**Goal**.
Could every line of the data be printed exactly as it reads?

::: Information supplied :::

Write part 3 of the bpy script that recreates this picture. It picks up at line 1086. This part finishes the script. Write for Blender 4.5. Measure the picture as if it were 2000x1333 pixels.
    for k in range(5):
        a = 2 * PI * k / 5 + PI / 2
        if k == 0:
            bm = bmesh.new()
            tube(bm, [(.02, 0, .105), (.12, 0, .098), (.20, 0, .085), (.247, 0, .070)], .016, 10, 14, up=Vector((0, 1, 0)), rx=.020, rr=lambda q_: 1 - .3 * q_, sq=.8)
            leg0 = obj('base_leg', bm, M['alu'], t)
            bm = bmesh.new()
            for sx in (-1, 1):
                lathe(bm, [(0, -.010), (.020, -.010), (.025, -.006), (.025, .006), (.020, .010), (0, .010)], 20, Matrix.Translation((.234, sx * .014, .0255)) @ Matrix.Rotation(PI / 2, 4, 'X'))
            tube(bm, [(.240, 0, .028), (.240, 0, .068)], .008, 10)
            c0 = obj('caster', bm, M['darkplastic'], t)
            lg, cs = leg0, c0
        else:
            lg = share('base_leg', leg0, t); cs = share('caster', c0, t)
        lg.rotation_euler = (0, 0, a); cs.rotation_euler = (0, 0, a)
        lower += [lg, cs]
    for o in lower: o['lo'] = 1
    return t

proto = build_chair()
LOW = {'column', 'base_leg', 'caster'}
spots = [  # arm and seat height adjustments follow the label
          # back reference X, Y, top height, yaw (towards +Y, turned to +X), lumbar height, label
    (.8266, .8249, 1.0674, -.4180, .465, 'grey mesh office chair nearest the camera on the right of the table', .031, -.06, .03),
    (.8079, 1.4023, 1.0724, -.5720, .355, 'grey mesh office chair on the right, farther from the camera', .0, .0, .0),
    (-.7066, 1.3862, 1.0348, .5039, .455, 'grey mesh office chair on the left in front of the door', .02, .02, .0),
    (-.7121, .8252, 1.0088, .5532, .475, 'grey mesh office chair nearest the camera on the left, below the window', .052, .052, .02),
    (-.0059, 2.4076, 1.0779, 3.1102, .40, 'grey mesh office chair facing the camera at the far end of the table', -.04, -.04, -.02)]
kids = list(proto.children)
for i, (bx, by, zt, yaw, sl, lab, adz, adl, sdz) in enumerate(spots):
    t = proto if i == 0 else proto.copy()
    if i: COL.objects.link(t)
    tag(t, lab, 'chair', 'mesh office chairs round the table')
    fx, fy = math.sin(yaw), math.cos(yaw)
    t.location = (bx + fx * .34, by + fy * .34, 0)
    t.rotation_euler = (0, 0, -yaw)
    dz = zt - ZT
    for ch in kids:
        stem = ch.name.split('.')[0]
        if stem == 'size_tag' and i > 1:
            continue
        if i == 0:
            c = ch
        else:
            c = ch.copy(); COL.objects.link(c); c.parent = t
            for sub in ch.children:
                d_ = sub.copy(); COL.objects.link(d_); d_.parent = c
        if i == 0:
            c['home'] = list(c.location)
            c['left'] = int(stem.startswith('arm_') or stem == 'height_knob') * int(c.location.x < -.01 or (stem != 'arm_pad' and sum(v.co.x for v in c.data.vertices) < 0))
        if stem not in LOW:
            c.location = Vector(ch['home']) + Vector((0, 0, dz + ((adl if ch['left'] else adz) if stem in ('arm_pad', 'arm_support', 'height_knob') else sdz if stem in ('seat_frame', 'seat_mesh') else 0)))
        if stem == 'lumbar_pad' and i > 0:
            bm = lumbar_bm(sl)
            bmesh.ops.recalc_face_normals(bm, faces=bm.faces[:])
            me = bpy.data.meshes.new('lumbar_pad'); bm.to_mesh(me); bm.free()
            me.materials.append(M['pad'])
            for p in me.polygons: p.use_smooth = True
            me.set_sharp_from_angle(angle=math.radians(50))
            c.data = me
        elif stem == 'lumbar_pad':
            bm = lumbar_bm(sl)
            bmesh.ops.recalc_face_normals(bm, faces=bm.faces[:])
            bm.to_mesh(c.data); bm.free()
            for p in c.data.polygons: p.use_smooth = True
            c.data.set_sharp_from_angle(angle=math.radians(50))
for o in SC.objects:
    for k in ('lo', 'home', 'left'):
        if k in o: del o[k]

:::

**Finished exercise**.
Write part 3 of the bpy script that recreates this picture. It picks up at line 1086. This part finishes the script. Write for Blender 4.5. Measure the picture as if it were 2000x1333 pixels.
    for k in range(5):
        a = 2 * PI * k / 5 + PI / 2
        if k == 0:
            bm = bmesh.new()
            tube(bm, [(.02, 0, .105), (.12, 0, .098), (.20, 0, .085), (.247, 0, .070)], .016, 10, 14, up=Vector((0, 1, 0)), rx=.020, rr=lambda q_: 1 - .3 * q_, sq=.8)
            leg0 = obj('base_leg', bm, M['alu'], t)
            bm = bmesh.new()
            for sx in (-1, 1):
                lathe(bm, [(0, -.010), (.020, -.010), (.025, -.006), (.025, .006), (.020, .010), (0, .010)], 20, Matrix.Translation((.234, sx * .014, .0255)) @ Matrix.Rotation(PI / 2, 4, 'X'))
            tube(bm, [(.240, 0, .028), (.240, 0, .068)], .008, 10)
            c0 = obj('caster', bm, M['darkplastic'], t)
            lg, cs = leg0, c0
        else:
            lg = share('base_leg', leg0, t); cs = share('caster', c0, t)
        lg.rotation_euler = (0, 0, a); cs.rotation_euler = (0, 0, a)
        lower += [lg, cs]
    for o in lower: o['lo'] = 1
    return t

proto = build_chair()
LOW = {'column', 'base_leg', 'caster'}
spots = [  # arm and seat height adjustments follow the label
          # back reference X, Y, top height, yaw (towards +Y, turned to +X), lumbar height, label
    (.8266, .8249, 1.0674, -.4180, .465, 'grey mesh office chair nearest the camera on the right of the table', .031, -.06, .03),
    (.8079, 1.4023, 1.0724, -.5720, .355, 'grey mesh office chair on the right, farther from the camera', .0, .0, .0),
    (-.7066, 1.3862, 1.0348, .5039, .455, 'grey mesh office chair on the left in front of the door', .02, .02, .0),
    (-.7121, .8252, 1.0088, .5532, .475, 'grey mesh office chair nearest the camera on the left, below the window', .052, .052, .02),
    (-.0059, 2.4076, 1.0779, 3.1102, .40, 'grey mesh office chair facing the camera at the far end of the table', -.04, -.04, -.02)]
kids = list(proto.children)
for i, (bx, by, zt, yaw, sl, lab, adz, adl, sdz) in enumerate(spots):
    t = proto if i == 0 else proto.copy()
    if i: COL.objects.link(t)
    tag(t, lab, 'chair', 'mesh office chairs round the table')
    fx, fy = math.sin(yaw), math.cos(yaw)
    t.location = (bx + fx * .34, by + fy * .34, 0)
    t.rotation_euler = (0, 0, -yaw)
    dz = zt - ZT
    for ch in kids:
        stem = ch.name.split('.')[0]
        if stem == 'size_tag' and i > 1:
            continue
        if i == 0:
            c = ch
        else:
            c = ch.copy(); COL.objects.link(c); c.parent = t
            for sub in ch.children:
                d_ = sub.copy(); COL.objects.link(d_); d_.parent = c
        if i == 0:
            c['home'] = list(c.location)
            c['left'] = int(stem.startswith('arm_') or stem == 'height_knob') * int(c.location.x < -.01 or (stem != 'arm_pad' and sum(v.co.x for v in c.data.vertices) < 0))
        if stem not in LOW:
            c.location = Vector(ch['home']) + Vector((0, 0, dz + ((adl if ch['left'] else adz) if stem in ('arm_pad', 'arm_support', 'height_knob') else sdz if stem in ('seat_frame', 'seat_mesh') else 0)))
        if stem == 'lumbar_pad' and i > 0:
            bm = lumbar_bm(sl)
            bmesh.ops.recalc_face_normals(bm, faces=bm.faces[:])
            me = bpy.data.meshes.new('lumbar_pad'); bm.to_mesh(me); bm.free()
            me.materials.append(M['pad'])
            for p in me.polygons: p.use_smooth = True
            me.set_sharp_from_angle(angle=math.radians(50))
            c.data = me
        elif stem == 'lumbar_pad':
            bm = lumbar_bm(sl)
            bmesh.ops.recalc_face_normals(bm, faces=bm.faces[:])
            bm.to_mesh(c.data); bm.free()
            for p in c.data.polygons: p.use_smooth = True
            c.data.set_sharp_from_angle(angle=math.radians(50))
for o in SC.objects:
    for k in ('lo', 'home', 'left'):
        if k in o: del o[k]